The President of Nonesuch, Robert Hurwitz, later recalled that when the first royalty cheque arrived for Górecki, it was in the hundreds of thousands of dollars — and that the composer kept it in his wallet without cashing it for so long that they had to issue a replacement. Possibly the shock of sudden recognition after a lifetime of obscurity was simply too much to absorb.
The symphony’s reputation and ongoing life is one of those examples of the mixed blessings of popular success.
But a critical divide over the symphony began back at its premiere in 1977 at the International Festival of Contemporary Art and Music, in the French town of Royan… and the terms of the debate were set from that first night. One critic said that the symphony "drags through three old folk melodies for an endless 55 minutes," others called it "decadent trash encircling the true pinnacles of avant-gardism," a "non-composition," an instance of "childish new simplicity," The objection was essentially ideological: Górecki had been a card-carrying member of the avant-garde, a composer who had impressed Stockhausen, and his retreat into tonality, simplicity, and folk melody felt to many colleagues like a betrayal.
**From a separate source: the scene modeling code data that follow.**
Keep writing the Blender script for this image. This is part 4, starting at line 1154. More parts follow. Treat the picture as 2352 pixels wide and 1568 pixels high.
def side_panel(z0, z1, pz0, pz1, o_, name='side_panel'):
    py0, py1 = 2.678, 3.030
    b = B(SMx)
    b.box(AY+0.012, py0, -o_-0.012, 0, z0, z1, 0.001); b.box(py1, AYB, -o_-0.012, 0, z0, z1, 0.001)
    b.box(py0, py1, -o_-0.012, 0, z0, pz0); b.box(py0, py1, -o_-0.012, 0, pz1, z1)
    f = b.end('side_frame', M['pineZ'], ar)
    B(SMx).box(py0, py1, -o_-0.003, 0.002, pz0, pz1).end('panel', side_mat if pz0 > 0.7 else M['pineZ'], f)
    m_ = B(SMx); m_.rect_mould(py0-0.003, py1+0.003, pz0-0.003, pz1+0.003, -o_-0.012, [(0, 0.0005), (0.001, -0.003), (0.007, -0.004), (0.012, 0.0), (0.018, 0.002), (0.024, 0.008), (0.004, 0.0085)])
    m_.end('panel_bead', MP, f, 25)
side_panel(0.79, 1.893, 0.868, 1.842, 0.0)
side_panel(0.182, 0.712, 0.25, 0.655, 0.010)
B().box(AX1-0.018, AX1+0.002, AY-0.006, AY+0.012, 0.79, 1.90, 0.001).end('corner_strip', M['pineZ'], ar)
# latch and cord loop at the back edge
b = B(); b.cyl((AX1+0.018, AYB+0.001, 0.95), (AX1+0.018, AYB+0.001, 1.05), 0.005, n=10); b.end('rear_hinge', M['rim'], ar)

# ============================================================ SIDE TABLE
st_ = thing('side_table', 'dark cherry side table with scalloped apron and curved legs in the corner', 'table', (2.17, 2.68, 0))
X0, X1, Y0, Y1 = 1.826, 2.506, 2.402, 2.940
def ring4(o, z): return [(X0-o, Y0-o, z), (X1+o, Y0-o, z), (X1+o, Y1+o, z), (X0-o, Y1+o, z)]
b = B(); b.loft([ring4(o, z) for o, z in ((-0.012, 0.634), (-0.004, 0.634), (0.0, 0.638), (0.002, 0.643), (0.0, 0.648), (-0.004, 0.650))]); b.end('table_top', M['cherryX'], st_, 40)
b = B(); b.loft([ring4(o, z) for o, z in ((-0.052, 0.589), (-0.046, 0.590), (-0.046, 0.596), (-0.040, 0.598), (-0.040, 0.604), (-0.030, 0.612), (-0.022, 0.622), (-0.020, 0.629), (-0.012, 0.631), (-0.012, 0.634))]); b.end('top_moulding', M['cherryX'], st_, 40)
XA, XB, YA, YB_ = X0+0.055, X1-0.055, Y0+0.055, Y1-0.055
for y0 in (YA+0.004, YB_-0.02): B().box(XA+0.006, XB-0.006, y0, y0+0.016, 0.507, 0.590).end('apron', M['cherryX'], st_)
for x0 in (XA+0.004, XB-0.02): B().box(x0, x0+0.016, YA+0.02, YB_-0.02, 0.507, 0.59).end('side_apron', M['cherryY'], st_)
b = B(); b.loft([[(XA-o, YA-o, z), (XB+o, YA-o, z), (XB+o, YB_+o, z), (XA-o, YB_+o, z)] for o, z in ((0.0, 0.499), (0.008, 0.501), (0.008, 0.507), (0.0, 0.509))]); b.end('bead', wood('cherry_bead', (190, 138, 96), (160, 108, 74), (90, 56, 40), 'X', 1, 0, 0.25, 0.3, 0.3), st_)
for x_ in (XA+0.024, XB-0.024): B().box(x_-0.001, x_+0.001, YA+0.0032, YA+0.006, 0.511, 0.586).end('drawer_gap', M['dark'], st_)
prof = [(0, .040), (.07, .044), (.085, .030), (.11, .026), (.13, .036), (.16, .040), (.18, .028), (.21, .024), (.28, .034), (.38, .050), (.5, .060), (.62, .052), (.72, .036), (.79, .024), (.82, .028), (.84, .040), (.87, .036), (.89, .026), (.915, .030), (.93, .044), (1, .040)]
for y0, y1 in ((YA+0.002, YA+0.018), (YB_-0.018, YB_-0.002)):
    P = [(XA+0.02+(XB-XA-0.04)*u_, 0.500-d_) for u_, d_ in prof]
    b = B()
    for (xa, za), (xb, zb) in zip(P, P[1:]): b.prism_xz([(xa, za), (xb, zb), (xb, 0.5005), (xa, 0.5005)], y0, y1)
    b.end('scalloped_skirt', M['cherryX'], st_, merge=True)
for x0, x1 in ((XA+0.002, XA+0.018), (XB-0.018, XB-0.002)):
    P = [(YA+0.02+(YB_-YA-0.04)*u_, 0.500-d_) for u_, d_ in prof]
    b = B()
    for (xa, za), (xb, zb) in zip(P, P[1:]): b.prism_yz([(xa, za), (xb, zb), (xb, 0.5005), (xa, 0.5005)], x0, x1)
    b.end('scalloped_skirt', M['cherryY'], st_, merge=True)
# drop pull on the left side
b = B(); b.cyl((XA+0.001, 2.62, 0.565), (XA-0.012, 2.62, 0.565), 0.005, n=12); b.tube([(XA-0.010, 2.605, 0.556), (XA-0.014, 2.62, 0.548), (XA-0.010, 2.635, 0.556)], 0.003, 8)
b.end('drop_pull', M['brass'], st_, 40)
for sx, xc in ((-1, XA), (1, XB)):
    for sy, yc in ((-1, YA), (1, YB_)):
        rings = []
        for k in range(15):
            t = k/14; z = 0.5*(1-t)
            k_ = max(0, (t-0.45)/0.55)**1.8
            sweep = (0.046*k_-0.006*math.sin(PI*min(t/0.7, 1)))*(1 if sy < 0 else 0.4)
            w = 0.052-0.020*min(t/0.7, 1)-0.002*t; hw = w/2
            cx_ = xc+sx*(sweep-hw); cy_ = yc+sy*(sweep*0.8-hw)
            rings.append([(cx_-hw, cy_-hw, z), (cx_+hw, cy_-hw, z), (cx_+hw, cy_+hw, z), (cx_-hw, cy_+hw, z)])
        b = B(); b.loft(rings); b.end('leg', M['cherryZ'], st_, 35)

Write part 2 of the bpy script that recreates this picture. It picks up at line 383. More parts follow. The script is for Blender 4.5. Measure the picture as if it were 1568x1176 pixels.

Górecki's own response was characteristically defiant — he said of the symphony that for him it was the most avant-garde piece he had heard at the Festival.
When the recording became a phenomenon in 1992, the critical establishment largely doubled down rather than recanted, and a new line of attack emerged: that the symphony's popularity was itself suspicious, evidence of a dumbed-down audience seeking easy emotional gratification rather than genuine artistic engagement.
Gorecki is not the only contemporary composer to have fallen foul of the classical musical establishment for that most cardinal of all sins... pleasing the audience.
I want to leave the last words to the composer. In the years immediately after the initial success of the Nonesuch recording, the work was somehow lazily assumed to be specifically intended as a memorial for victims of the Holocaust.
But Górecki said of the work, "Many of my family died in concentration camps. I had a grandfather who was in Dachau, an aunt in Auschwitz. You know how it is between Poles and Germans. But Bach was a German too—and Schubert, and Strauss. Everyone has his place on this little earth. That's all behind me. So the Third Symphony is not about war; it's not a Dies Irae; it's a normal Symphony of Sorrowful Songs."
My name is Peter Cudlipp and I hope you enjoyed this Sunday Night Special of the ‘Classical For Everyone’ podcast. There will be a regular episode in the next few days and another Sunday Night Special in perhaps a few weeks. Thanks for listening.